Panama devient, avec Quito, le Pérou et le Vénézuela, un des centres les plus importants de redistribution des esclaves, une fois ceux-ci arrivés d’Afrique à Cartagena de Indias (Colombie), le plus grand port négrier du Nouveau Monde. Les esclaves noirs furent utilisés principalement pour le transport des marchandises qui passaient par le Camino Real ou les Chemins des Croisements. En raison de la cruauté avec laquelle ils étaient traités, le marronage des esclaves fut important. Deux royaumes marrons furent créés : le premier en 1548 avec à sa tête Bayano 1er, le second en 1549, dans le Golfe de San Miguel, dirigé par Felipillo 1er. Les cimmarons collaborent activement avec les pirates et les corsaires, en leur servant de guides. L’esclavage au Panama est officiellement aboli le 21 mars 1851. Cependant, il est maintenu durant l’époque où Panama est uni à la Grande Colombie. Le Général José Hilario López Valdés, Président de la République de la Nouvelle-Grenade (Colombie) fait voter, le 21 mars 1851, la loi qui abolit l’esclavage.
Au 19è siècle, les afropanaméens arrivent au Panama, en une deuxième vague venant des Caraïbes pour construire le canal. Des milliers de travailleurs carribéens (de la Jamaïque surtout mais aussi de la Barbade, de Trinidad, de la Guyane, de Saint Kitts, Sainte Lucie, Martinique, Curaçao, Guadeloupe et Saint Vincent) participent à la construction du canal de Panama.
C. Les afro-panaméens aujourd’hui
Les afropanaméens représentent, selon les estimations, entre 20 et 50 % de la population. Ils sont particulièrement présents dans les provinces de Colon, Darien et Panama.
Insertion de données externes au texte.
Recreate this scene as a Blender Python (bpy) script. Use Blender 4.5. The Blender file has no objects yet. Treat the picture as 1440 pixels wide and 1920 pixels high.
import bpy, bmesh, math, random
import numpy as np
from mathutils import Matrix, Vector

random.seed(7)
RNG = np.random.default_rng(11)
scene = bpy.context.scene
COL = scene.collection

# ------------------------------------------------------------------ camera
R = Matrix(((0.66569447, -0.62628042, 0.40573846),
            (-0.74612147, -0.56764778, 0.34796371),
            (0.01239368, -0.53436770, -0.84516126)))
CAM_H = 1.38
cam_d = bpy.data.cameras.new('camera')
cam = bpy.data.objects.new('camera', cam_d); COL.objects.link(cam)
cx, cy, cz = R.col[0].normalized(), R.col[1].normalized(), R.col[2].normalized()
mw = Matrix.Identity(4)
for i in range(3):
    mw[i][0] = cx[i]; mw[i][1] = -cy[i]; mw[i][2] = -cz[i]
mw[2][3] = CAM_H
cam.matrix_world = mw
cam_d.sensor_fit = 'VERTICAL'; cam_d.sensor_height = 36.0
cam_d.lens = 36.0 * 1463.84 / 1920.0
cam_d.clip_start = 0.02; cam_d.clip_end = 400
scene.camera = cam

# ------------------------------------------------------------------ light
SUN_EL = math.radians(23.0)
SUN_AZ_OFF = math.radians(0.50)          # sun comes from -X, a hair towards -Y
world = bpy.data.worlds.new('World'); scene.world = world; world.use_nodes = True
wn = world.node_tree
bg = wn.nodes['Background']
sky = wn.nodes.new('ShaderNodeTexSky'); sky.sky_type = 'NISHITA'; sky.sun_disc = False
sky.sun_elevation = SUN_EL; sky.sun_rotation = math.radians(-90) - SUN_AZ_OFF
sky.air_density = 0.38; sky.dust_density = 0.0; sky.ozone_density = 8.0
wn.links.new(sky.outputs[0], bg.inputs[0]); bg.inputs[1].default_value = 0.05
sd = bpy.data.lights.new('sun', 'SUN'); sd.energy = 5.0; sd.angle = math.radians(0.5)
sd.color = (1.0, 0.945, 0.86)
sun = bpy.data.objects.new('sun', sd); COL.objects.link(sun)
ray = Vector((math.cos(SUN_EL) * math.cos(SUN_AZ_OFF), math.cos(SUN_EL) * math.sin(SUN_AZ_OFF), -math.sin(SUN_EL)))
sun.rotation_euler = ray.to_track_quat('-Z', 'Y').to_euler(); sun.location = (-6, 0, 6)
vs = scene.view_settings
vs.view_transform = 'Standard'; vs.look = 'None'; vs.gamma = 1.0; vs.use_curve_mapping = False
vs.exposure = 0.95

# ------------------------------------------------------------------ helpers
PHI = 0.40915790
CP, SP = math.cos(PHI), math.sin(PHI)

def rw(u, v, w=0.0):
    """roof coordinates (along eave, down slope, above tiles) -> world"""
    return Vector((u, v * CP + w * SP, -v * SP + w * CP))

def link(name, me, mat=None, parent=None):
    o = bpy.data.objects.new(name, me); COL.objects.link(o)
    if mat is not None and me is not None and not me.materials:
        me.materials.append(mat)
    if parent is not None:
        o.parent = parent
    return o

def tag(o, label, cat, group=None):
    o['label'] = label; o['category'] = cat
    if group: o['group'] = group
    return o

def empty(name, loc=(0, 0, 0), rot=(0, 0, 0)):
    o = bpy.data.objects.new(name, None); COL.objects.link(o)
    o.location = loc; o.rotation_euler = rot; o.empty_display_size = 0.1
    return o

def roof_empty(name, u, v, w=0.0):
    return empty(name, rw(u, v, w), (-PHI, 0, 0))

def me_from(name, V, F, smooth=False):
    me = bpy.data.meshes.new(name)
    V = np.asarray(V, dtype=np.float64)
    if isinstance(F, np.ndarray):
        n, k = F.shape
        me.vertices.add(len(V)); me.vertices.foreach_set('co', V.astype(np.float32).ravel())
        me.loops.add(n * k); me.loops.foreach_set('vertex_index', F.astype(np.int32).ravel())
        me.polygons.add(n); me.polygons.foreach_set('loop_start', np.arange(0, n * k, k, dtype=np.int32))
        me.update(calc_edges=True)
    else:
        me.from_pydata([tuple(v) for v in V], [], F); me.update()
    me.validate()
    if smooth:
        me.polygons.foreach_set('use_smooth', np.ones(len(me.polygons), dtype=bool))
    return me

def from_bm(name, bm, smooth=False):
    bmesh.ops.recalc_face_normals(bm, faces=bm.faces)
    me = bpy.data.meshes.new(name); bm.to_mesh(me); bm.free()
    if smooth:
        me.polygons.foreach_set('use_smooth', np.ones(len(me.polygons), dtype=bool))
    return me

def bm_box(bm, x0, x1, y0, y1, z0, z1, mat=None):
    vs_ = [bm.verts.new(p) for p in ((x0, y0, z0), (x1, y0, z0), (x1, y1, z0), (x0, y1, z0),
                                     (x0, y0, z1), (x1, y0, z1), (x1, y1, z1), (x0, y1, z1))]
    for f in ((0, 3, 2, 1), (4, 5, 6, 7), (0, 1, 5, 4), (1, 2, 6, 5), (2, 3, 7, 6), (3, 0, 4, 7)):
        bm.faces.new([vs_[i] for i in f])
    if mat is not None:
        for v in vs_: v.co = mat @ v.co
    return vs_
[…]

Ils ont donné à leur pays :
– des écrivains : Carlos Guillermo Wilson, Joaquin Beleno.
– des présidents du Panama, d’ascendance africaine : Carlos A. Mendoza (1910), Ramón Valdés – 1916-1918, Tomás Gabriel Duque (1924 – 1928), José Dominador Bazán (1960-1964), Arístides Royo (1978-1982), Jorge Illueca (1984), Manuel Solís Palma y Francisco Rodríguez (1985-1989).
– des musiciens : Camilio Azuquita, maître panaméen de la salsa).
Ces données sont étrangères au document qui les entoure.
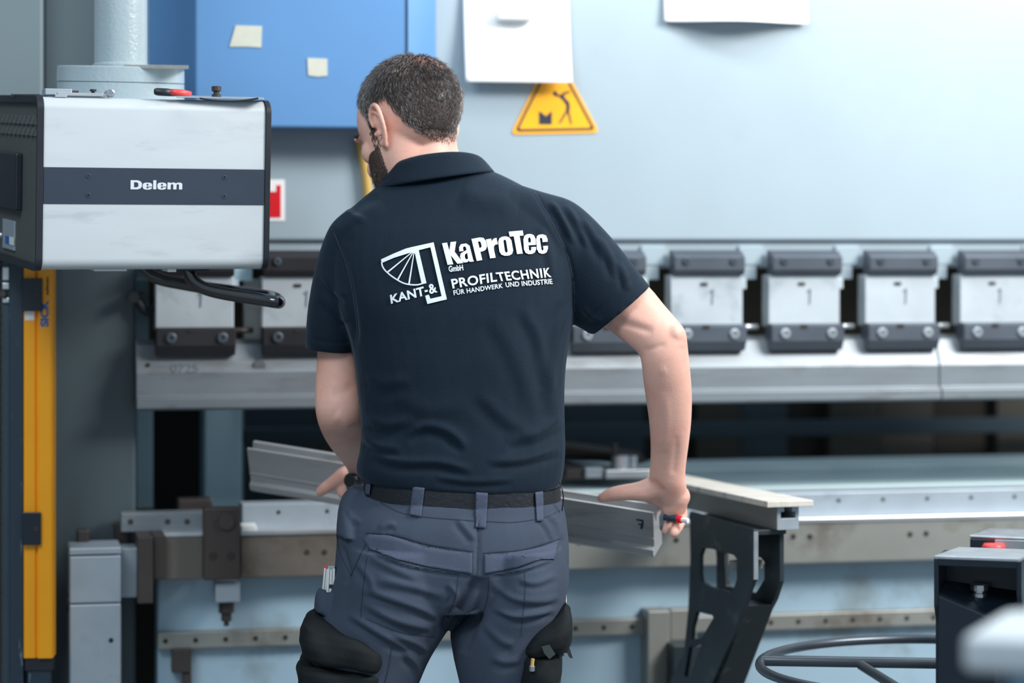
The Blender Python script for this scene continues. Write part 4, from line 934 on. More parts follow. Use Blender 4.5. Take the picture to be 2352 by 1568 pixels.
# ears
for s_ in (-1, 1):
    E = lambda y, z, o=0.0: HM @ Vector((s_*(0.070+o), y, z))
    helix = [E(0.012, 0.006, 0.006), E(0.010, 0.022, 0.010), E(-0.002, 0.034, 0.014), E(-0.017, 0.032, 0.020), E(-0.026, 0.018, 0.024), E(-0.027, 0.0, 0.024), E(-0.021, -0.016, 0.018), E(-0.010, -0.028, 0.011), E(0.000, -0.034, 0.006), E(0.006, -0.028, 0.003)]
    skin.tube(helix, [0.0040, 0.0040, 0.0042, 0.0044, 0.0046, 0.0044, 0.0044, 0.0052, 0.0058, 0.004], 10, sub=4)
    skin.tube([E(-0.004, 0.024, 0.008), E(-0.015, 0.012, 0.014), E(-0.016, -0.004, 0.014), E(-0.008, -0.016, 0.010), E(0.004, -0.014, 0.007)], 0.0036, 8, sub=4)
    # back shell of the ear
    sh = [[E(0.0, 0.026, 0.000), E(-0.014, 0.026, 0.010), E(-0.022, 0.016, 0.016), E(-0.022, 0.0, 0.016), E(-0.016, -0.014, 0.012), E(-0.004, -0.026, 0.002), E(0.004, -0.02, -0.002), E(0.006, 0.01, -0.002)],
          [E(0.002, 0.026, -0.008), E(-0.010, 0.026, 0.002), E(-0.016, 0.016, 0.007), E(-0.016, 0.0, 0.007), E(-0.010, -0.014, 0.004), E(0.002, -0.026, -0.006), E(0.008, -0.02, -0.01), E(0.010, 0.01, -0.01)]]
    skin.rings(sh)
    ball(skin, (s_*0.074, 0.013, -0.008), 0.004, 0.004, 0.006, HM)
# neck
loft(skin, [pring((1040, 250), (930, 310), 4.49, 0.05), pring((1047, 300), (905, 345), 4.48, 0.058), pring((1052, 345), (888, 380), 4.475, 0.062), pring((1075, 385), (874, 425), 4.47, 0.066), pring((1120, 430), (850, 470), 4.46, 0.07)], 3)
# trunk and thighs inside the clothes
loft(skin, [hring(900, 1110, 440, 4.45, 0.06), hring(820, 1250, 500, 4.43, 0.08), hring(800, 1290, 600, 4.40, 0.095), hring(840, 1280, 760, 4.37, 0.09), hring(855, 1265, 950, 4.345, 0.08), hring(860, 1255, 1130, 4.32, 0.085), hring(810, 1275, 1280, 4.30, 0.10), hring(800, 1270, 1360, 4.30, 0.09)], 2)
loft(skin, [pring((790, 1330), (1010, 1340), 4.30, 0.07), pring((750, 1500), (960, 1500), 4.29, 0.07), pring((720, 1860), (860, 1860), 4.28, 0.05), pring((720, 2420), (800, 2420), 4.30, 0.035)], 2)
loft(skin, [pring((1060, 1340), (1275, 1330), 4.30, 0.07), pring((1070, 1500), (1270, 1500), 4.29, 0.07), pring((1115, 1860), (1255, 1860), 4.28, 0.05), pring((1135, 2420), (1215, 2420), 4.30, 0.035)], 2)
# right arm (outer edge, inner edge)
ra = [((1320, 505), (1220, 640), 4.42, 0.050), ((1390, 570), (1300, 680), 4.41, 0.048), ((1452, 628), (1355, 738), 4.395, 0.045), ((1492, 660), (1390, 752), 4.385, 0.043), ((1523, 697), (1420, 774), 4.375, 0.041),
      ((1553, 732), (1448, 796), 4.365, 0.038), ((1574, 760), (1468, 815), 4.36, 0.036), ((1580, 800), (1474, 838), 4.36, 0.037), ((1585, 850), (1477, 868), 4.37, 0.039), ((1589, 905), (1483, 912), 4.385, 0.038), ((1588, 960), (1490, 960), 4.40, 0.035),
      ((1583, 1010), (1494, 1010), 4.415, 0.031), ((1577, 1055), (1494, 1052), 4.43, 0.027), ((1574, 1090), (1492, 1085), 4.44, 0.025), ((1577, 1118), (1493, 1112), 4.45, 0.026), ((1578, 1145), (1505, 1142), 4.465, 0.026), ((1574, 1170), (1524, 1166), 4.475, 0.022), ((1566, 1182), (1538, 1178), 4.48, 0.014)]
loft(skin, [pring(a, b, Y, d) for a, b, Y, d in ra], 3)
skin.tube([W(1548, 768, 4.345), W(1552, 778, 4.35)], 0.019, 12)     # elbow point
th_ = [(1532, 1115, 4.455, 0.023), (1505, 1119, 4.455, 0.0215), (1478, 1127, 4.455, 0.0188), (1452, 1129, 4.455, 0.0155), (1428, 1131, 4.456, 0.0140), (1404, 1135, 4.458, 0.0122), (1383, 1143, 4.460, 0.0088)]
skin.tube([W(1498, 1128, 4.47), W(1525, 1142, 4.475), W(1552, 1158, 4.475)], 0.021, 14)
skin.tube([W(a, b, c) for a, b, c, d in th_], [t[3] for t in th_], 14, sub=3)
skin.tube([W(1560, 1140, 4.46), W(1545, 1165, 4.47)], 0.020, 14)
# fingers: ring and little finger curl below the end of the tool, index and middle go over its far side
for L in ([(1564, 1160, 4.490, 0.0105), (1566, 1188, 4.485, 0.0098), (1558, 1208, 4.465, 0.0094), (1550, 1220, 4.452, 0.0090), (1547, 1224, 4.450, 0.0082)],
          [(1545, 1160, 4.495, 0.0100), (1546, 1185, 4.495, 0.0090), (1536, 1203, 4.478, 0.0086), (1531, 1215, 4.470, 0.0080), (1529, 1219, 4.470, 0.0072)],
          [(1528, 1150, 4.52, 0.0098), (1520, 1150, 4.56, 0.0092), (1510, 1168, 4.585, 0.0085), (1500, 1195, 4.585, 0.0078)],
          [(1512, 1140, 4.52, 0.0098), (1492, 1138, 4.565, 0.0090), (1482, 1155, 4.59, 0.0084), (1474, 1180, 4.59, 0.0076)]):
    skin.tube([W(a, b, c) for a, b, c, d in L], [t[3] for t in L], 12, sub=4)
# left arm
la = [((755, 560), (860, 600), 4.44, 0.050), ((735, 700), (825, 710), 4.425, 0.046), ((730, 790), (822, 790), 4.415, 0.043), ((727, 840), (826, 838), 4.41, 0.041), ((724, 890), (830, 888), 4.40, 0.038), ((724, 935), (834, 935), 4.39, 0.036), ((731, 972), (838, 970), 4.40, 0.036),
      ((745, 1005), (842, 992), 4.43, 0.036), ((764, 1034), (848, 1018), 4.47, 0.036), ((782, 1056), (852, 1040), 4.52, 0.033), ((795, 1074), (850, 1058), 4.57, 0.029), ((800, 1088), (845, 1074), 4.61, 0.024), ((798, 1096), (842, 1092), 4.64, 0.023), ((790, 1110), (835, 1118), 4.655, 0.022), ((786, 1130), (828, 1140), 4.665, 0.020), ((788, 1150), (820, 1152), 4.675, 0.015)]
loft(skin, [pring(a, b, Y, d) for a, b, Y, d in la], 3)
lt = [(810, 1092, 4.645, 0.0170), (794, 1090, 4.645, 0.0165), (778, 1100, 4.65, 0.0140), (762, 1111, 4.66, 0.0124), (748, 1120, 4.665, 0.0112), (737, 1128, 4.672, 0.0098)]
skin.tube([W(a, b, c) for a, b, c, d in lt], [t[3] for t in lt], 14, sub=3)
skin.tube([W(800, 1100, 4.65), W(793, 1128, 4.655)], 0.016, 12)
for i in range(4):
    x_ = 797+i*15
    L = [(x_, 1138, 4.672, 0.0095), (x_, 1166, 4.685, 0.0090), (x_-3, 1180, 4.715, 0.0085), (x_-5, 1172, 4.755, 0.0080), (x_-5, 1152, 4.775, 0.0074)]
    skin.tube([W(a, b, c) for a, b, c, d in L], [t[3] for t in L], 12, sub=4)
me = remesh(skin, 0.0026, 5)
fold(me, [([(1408, 738), (1450, 748), (1500, 762)], 0.003, 9, 'v'), ([(1430, 716), (1480, 740), (1515, 745)], 0.0012, 16, 'r'), ([(1478, 806), (1500, 800), (1530, 790)], 0.0015, 7, 'v'),
          ([(1498, 1100), (1515, 1118), (1528, 1132)], 0.002, 6, 'v'), ([(1532, 850), (1512, 853)], 0.0009, 10, 'r'), ([(1540, 756), (1560, 775), (1565, 800)], 0.0012, 14, 'r'),
          ([(770, 950), (790, 965), (800, 985)], 0.003, 14, 'r'), ([(760, 905), (790, 900), (815, 880)], 0.0015, 12, 'v'), ([(1525, 900), (1530, 970), (1520, 1040)], 0.002, 12, 'r'),
          ([(1555, 1000), (1550, 1060), (1545, 1090)], 0.0015, 8, 'v')])
skin_bvh = bvh_of(me)
HMi = HM.inverted()
hco = [(HMi @ v.co) for v in me.vertices]; hno = [v.normal.copy() for v in me.vertices]
R3 = HM.to_3x3(); R3i = R3.inverted()
body_me = me
body = put(me, 'body', MAN, m_skin, smooth=True)
for s_ in (-1, 1):
    mb = MB(); ball(mb, (s_*0.031, 0.0755, -0.004), 0.0125, 0.0122, 0.0105, HM); mb.put('eye', m_white, MAN, smooth=True)
    mb = MB(); mb.tube([HM @ Vector((s_*a_, b_, c_)) for a_, b_, c_ in ((0.014, 0.098, 0.026), (0.032, 0.094, 0.028), (0.048, 0.082, 0.024))], 0.0035, 8, sub=4); mb.put('eyebrow', m_beard, MAN, smooth=True)

# ---- hair and beard
def hairmask(p):
    """0..1 density; p in head coordinates"""
    x, y, z = p; ax = abs(x)
    if z < -0.092 or y > 0.070: return 0
    # hairline running from the temple, round the ear, down to the nape
    if y > 0.026: low = 0.034+(y-0.026)*2.0
    elif y > 0.012: low = -0.006
    elif y > -0.030: low = 0.042
    elif y > -0.055: low = 0.042-(-0.030-y)*3.9
    else: low = -0.055-(-0.055-y)*0.5
    if ax > 0.0765 and -0.034 < y < 0.020 and z < 0.040: return 0
    d = (z-low)/(0.034 if y < -0.03 else 0.016)
    if d < 0: return 0
    den = min(1.0, d)
    # thin crown and receding temples
    crown = math.exp(-(((x-0.022)/0.052)**2+((y+0.062)/0.056)**2)**1.5) if z > 0.04 else 0
    den *= 1-0.78*crown
    if y > 0.02 and z > 0.07: den *= max(0.15, 1-(y-0.02)/0.045)
    return den
def beardmask(p):
    x, y, z = p; ax = abs(x)
    if ax > 0.0745 and y < 0.022: return 0
    if z > 0.006 or z < -0.125 or y < 0.010: return 0
    if z > -0.03: return 0.75 if (y > 0.012 and y < 0.030 and ax > 0.05) else 0
    if y < 0.018-(z+0.03)*0.10: return 0
    if y > 0.080 and z > -0.045: return 0
    top = -0.030-max(0, y-0.045)*0.9
    return 1.0 if z < top else 0
polys = body_me.polygons
def strands(mask, n, length, width, flow, spread, name, mats, cap_off, cap_thr, seed):
    rnd = random.Random(seed)
    fa = []; wts = []
    for p in polys:
        idx = p.vertices; c = (hco[idx[0]]+hco[idx[1]]+hco[idx[2]])/3
        if c.length > 0.16: continue
        m_ = mask(c)
        if m_ > 0: fa.append((tuple(idx), c, m_)); wts.append(m_)
    V_, F_, MI = [], [], []
    for (idx, c, m_) in rnd.choices(fa, weights=wts, k=n):
        a, b = rnd.random(), rnd.random()
        if a+b > 1: a, b = 1-a, 1-b
        p = hco[idx[0]]*(1-a-b)+hco[idx[1]]*a+hco[idx[2]]*b
        nr = (R3i @ hno[idx[0]]).normalized()
        f = Vector(flow(p)); f = (f-nr*f.dot(nr)); f = f.normalized() if f.length > 1e-4 else nr.orthogonal()
        f = (f+Vector((rnd.gauss(0, spread), rnd.gauss(0, spread), rnd.gauss(0, spread)))).normalized()
        L = length(p)*rnd.uniform(0.7, 1.2); lift = rnd.uniform(0.12, 0.42)
        side_ = nr.cross(f).normalized(); wd = width*rnd.uniform(0.7, 1.3)
        q1 = p+f*L*0.5+nr*L*lift*0.7; q2 = p+f*L+nr*L*lift*0.75
        n0 = len(V_)
        V_ += [HM @ (p-side_*wd), HM @ (p+side_*wd), HM @ (q1+side_*wd*0.8), HM @ (q1-side_*wd*0.8), HM @ (q2), HM @ (q1+nr*wd)]
        F_ += [(n0, n0+1, n0+2, n0+3), (n0+3, n0+2, n0+4), (n0+3, n0+5, n0+4), (n0+2, n0+4, n0+5)]
        mi = 1 if (len(mats) > 1 and rnd.random() < 0.2) else 0
        MI += [mi]*4
    me_ = bpy.data.meshes.new(name); me_.from_pydata([tuple(v) for v in V_], [], F_); me_.update()
    o = put(me_, name, MAN, None, kind='stuff')
    for m_ in mats: me_.materials.append(m_)
    me_.polygons.foreach_set('material_index', MI)
    # close under-layer following the scalp
    vs = {}; VV = []; FF = []
    for (idx, c, m_) in fa:
        if m_ < cap_thr: continue
        f = []
        for i in idx:
            if i not in vs:
                vs[i] = len(VV); nn = (R3i @ hno[i]).normalized(); nz = noise.noise(hco[i]*260)
                VV.append(HM @ (hco[i]+nn*(cap_off*max(0, mask(hco[i])-0.75)*4+0.0001+0.0006*nz*min(1, mask(hco[i])))))
            f.append(vs[i])
        FF.append(f)
    me_ = bpy.data.meshes.new(name); me_.from_pydata([tuple(v) for v in VV], [], FF); me_.update()
    put(me_, name+'_underlayer', o, mats[0], smooth=True)
    return o
def hflow(p):      # outwards from the whorl on the crown, then down
    k = min(1.0, max(0.0, (0.085-p.z)/0.05)); d = p-Vector((0.012, -0.055, 0.108)); d.normalize()
    return d*(1-k)+Vector((0, -0.2, -1))*k
hair = strands(hairmask, 19000, lambda p: (0.016 if p.z > 0.05 else max(0.0035, 0.010+p.z*0.13)), 0.00050, hflow, 0.16, 'hair', [m_hair, m_hairg], 0.0022, 0.86, 1)
beard = strands(beardmask, 6500, lambda p: 0.012 if p.z < -0.05 else 0.006, 0.0005, lambda p: (0, 0.1, -1), 0.25, 'beard', [m_beard, m_hair], 0.003, 0.9, 2)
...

– des sportifs : Irving Saladino (médaille d’or olympique en saut), Lloyd Labeach (deux médailles de bronze en cyclimse), Armando Dely Valdés (footballeur), Julio César Dely Valdés (footballeur), Jorge Dely Valdés (footballeur), Roberto Brown (footballeur), Felipe Baloy (footballeur), Luis Tejada (footballeur), Panamá Al Brown (boxeur), Eusebio Pedroza (boxeur), Hilario Zapata (boxeur), Ismael Laguna Meneses (boxeur), Guillermo Jones (boxeur), Rolando Blackman, Rod Carew (baseball), Benjamin Oglivie (baseball), Mani Sanguillen (baseball), Mariano Rivera (baseball), Roberto Kelly (baseball), Ruperto Cooper (baseball), Ivan Murrel (baseball), Orlando Miller (baseball), Sherman Obando (baseball), Winston Brown (baseball), Francisco Chico Barahona (baseball), Vicente Foster (baseball), Reynaldo COCO Sharp (baseball).
La Plateforme Politique des Afro Pänaméens, présenté en novembre 2003, propose un certain nombre de mesures en faveur des afro-descendants. Il indique qu’« il est surprenant qu’au Panama qui est un creuset racial, il n’y ait aucun ministre noir, que les prisons soient remplies de noirs, que dans les stéréotypes, les délinquants aient la peau noire et que les cols blancs ne sont jamais des noirs ».
Certains pensent que la Constitution nationale qui promulgue l’égalité de tous les panaméens, quelque soit leur race, démobilise la population noire qui reste fragmentée en ce qui concerne ses intérêts. Ceci expliquerait que, malgré plus de cinq siècles de présence et de contribution au développement national et à la construction d’une société multiethnique et pluriculturelle, les afro panaméens continuent de souffrir massivement de la pauvreté, du chômage et d’autres maux sociaux.